P’ninat Mishpat: Control of a Sefer Torah Given by a Deceased Man to a Beit Knesset

(condensed from Shurat Hadin, vol. II, pp. 238-241)

Case: The plaintiff’s (=pl) father presented a beit knesset (=def) in Israel with a sefer Torah he brought with him from Germany in 1939, as matters became dangerous there. Pl said that his father told him several times that he only lent it to def and now, after his father’s death, he wants to take the sefer Torah back. Def says that while no one remembers what was said decades ago, they have been working all along under the assumption that the Torah was donated. This is because when a sefer Torah is lent, the owner has to pay for insurance, periodic repairs, etc., which pl admits he and his father have not done.

 

Ruling: The Shulchan Aruch (Orach Chayim 153:20) says that if it is known that a sefer Torah belonged to someone’s father but it is now in the possession of a beit knesset, we do not say that the beit knesset has control unless there is evidence. The Beit Yosef explains that this is because it is normal for one who owns a sefer Torah to leave it in the possession of a beit knesset. The Taz (ad loc.) cites those who argue because he who gave the sefer Torah should have ensured that he had proof that he loaned it on condition that he could take it back. However, the Taz accepts the Maharik’s opinion. The Aruch Hashulchan (OC 153:43) says that there is no machloket, and it depends if we knew for sure that it was his father’s sefer Torah. The Mishna Berura (153:43) says that only if we know that it was originally given on loan would the beit knesset have to bring proof, but if it was given without specific stipulation we assume that it was bequeathed to the beit knesset permanently. Therefore, in this case, where it was not established that the Torah was given on loan and this is strengthened by the fact that expenses were not paid, def has the upper hand and pl must provide evidence.

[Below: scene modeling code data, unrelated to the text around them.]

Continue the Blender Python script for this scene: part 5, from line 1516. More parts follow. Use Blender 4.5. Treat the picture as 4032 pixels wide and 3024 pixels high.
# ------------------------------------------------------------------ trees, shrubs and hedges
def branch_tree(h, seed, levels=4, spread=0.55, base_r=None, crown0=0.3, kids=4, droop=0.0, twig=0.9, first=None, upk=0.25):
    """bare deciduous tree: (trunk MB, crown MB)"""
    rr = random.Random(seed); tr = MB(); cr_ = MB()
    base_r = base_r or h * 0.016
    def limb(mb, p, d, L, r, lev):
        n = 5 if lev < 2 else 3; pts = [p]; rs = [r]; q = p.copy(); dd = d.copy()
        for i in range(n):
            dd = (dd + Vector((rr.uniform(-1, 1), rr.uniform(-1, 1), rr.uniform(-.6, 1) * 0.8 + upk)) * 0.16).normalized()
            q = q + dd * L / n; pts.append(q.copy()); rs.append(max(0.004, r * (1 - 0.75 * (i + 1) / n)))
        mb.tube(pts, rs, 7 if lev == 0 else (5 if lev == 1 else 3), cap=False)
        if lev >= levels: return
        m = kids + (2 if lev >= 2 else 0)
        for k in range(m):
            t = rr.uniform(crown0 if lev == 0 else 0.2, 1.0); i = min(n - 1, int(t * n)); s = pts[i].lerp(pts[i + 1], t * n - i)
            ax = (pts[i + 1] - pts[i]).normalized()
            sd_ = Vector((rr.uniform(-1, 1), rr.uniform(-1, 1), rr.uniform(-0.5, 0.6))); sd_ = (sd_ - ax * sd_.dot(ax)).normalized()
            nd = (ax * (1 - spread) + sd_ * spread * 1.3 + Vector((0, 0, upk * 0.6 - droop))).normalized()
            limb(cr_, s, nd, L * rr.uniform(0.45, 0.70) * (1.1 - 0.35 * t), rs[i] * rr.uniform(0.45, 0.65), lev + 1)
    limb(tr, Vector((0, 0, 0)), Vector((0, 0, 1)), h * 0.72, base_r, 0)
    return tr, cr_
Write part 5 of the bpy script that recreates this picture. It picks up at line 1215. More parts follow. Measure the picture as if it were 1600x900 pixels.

One could advance an argument based on Rav Akiva Eiger’s (Yoreh Deah 270) opinion that one who owns only one sefer Torah should not donate it to a beit knesset, because in so doing he uproots his mitzva to own a sefer Torah. According to that, we could say that we are to assume that pl’s father did not donate it. However, in this case, there are proofs [beyond our scope] that pl’s father did not acquire ownership of the sefer Torah from the beit knesset in Germany but received permission from them to transfer it to Eretz Yisrael. In that case, all he had was tovat hana’ah (the power to make decisions about who would benefit from the object). The Shach and Netivot Hamishpat (end of Choshen Mishpat 276) rule that one is not able to inherit tovat hana’ah from his parent.